東京オリンピックに出場した伊藤美誠選手、石川佳純選手、平野美宇選手も参加したこの大会で、早田ひな選手は見事、優勝を飾りました。

試合は1度負けたら終わりのトーナメント戦。早田選手は、世界選手権代表がかかった準々決勝で石川選手と対戦。日本選手の中で、世界ランキング2位と3位の選手、どちらかが代表落ち(代表は5人)する、厳しい組み合わせでした。

「難しい対戦でしたが、大会に出るときの自分の目標は、常に優勝に設定していてブレなかったので、自分を信じて戦い、勝つことができました」

早田選手はそう語ります。

決勝戦の大逆転勝利「ここから勝ったら凄い」

そして迎えた決勝戦。対戦相手は所属するTリーグチーム日本生命レッドエルフの後輩、長﨑美柚選手。過去に負けたこともある強敵に、早田選手は開始から3ゲームを連取される苦戦を強いられます。

「長﨑選手はラケットを振ったら何でも入る完璧な状態で、こんなに何も効かないことってあるのかという感じで、もう完敗の形で追い詰められました」

誰もが長﨑選手の優勝を疑いませんでした。しかし、早田選手はある考えを抱いていました。

「もし、ここから自分で何かひらめいて勝ったら凄いなって思ったんです」

そこから劇的な大逆転勝利を飾ったのです。

殻を破るためにコーチと挑戦した意識改革

こうした、ピンチをも楽しんでしまう早田選手の性格は、生まれついてのものなのでしょうか。

「中学3年生の全国中学校大会で、シングルスの3連覇がかかっていたんですけど、年下の選手に負けてしまったんです。勝たなきゃいけないというプレッシャーで、守りに入ってしまった。それで、どういう気持ちで試合に臨めばいいのか試行錯誤した時期がありました」

ちょうどその頃から専属コーチとなっていたのが石田大輔氏でした。石田氏の指導方針は「どんな状況でも常に笑顔で取り組む」というもの。

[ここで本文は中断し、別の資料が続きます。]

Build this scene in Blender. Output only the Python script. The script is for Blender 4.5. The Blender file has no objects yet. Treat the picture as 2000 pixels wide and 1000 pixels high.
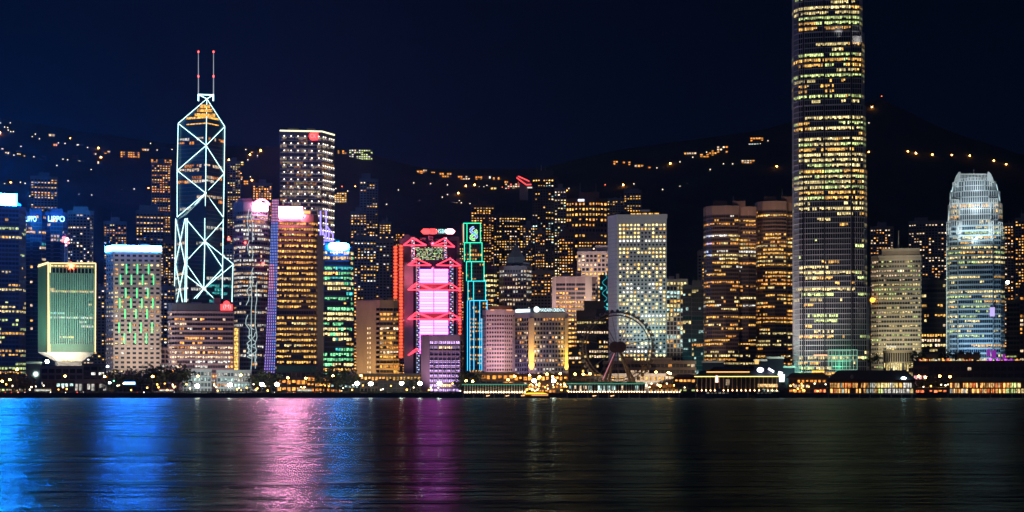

早田選手は、練習では上手くできるのに、試合ではできないことが多かったのです。

「試合になると勝ちたい気持ちが強すぎて、安全策でプレーしてしまう傾向がありました。その殻を破るため、大輔先生が練習と試合をつなげるために色々と工夫してくれたんです。それがどんな状況でも常に笑顔で卓球を楽しむことでした」

“卓球楽しい”って思うことも素直な心

そうは言っても、もともと負けず嫌いな性格。その上に中学校大会で2連覇し、高1でインターハイも優勝。国際大会にまで出る立場になると、なかなかそれは難しいことです。早田選手自身も、本当に楽しみながらできるようになったのは、ここ何年かのことだと言います。

「今ではオープン戦に出ている一般の方々と同じように、本当に試合を楽しんでます。試合をしている!という感覚はあまりないです。練習でできたことが試合でできると“うわー、すげー、できた!”って感じで。練習のときは、もう試合の何倍も大爆笑しながらやっていて。伊藤選手もそうなので、ダブルスの練習をすると、笑いすぎて練習が進まないんです(笑)」

楽しみながら試合に臨み、ピンチをも楽しみに変える。それは石田氏と早田選手の長年の工夫の成果でもあったのです。

「大輔先生だけじゃないですけど、石田卓球クラブのもうひとつの方針が“素直な心”を持って何に対しても取り組めというのがあります。小さい頃から常に言われていました。今となっては大輔先生や石田卓球クラブの男先生、女先生が考える“素直な心”と違ってるかもしれないですけど、日本代表になって勝たなきゃいけないプレッシャーを感じながら日々戦っている中で、卓球を始めたときのように“卓球楽しい”って思うことも素直な心に繋がるんじゃないか、それが一番大事なんじゃないかなって思ってます」

大好きな卓球を楽しむことが力の抜けた良いプレーにつながり、結果としてそれがパリオリンピックにまでつながる。なんと幸せな選手生活なのでしょう。

「応援をいただいた恩は試合結果でしか返せない」と語る早田選手。ですが、見る人を幸せな気持ちにする楽しそうな笑顔と素晴らしいプレーは、すでに十分すぎるほどファンを楽しませています。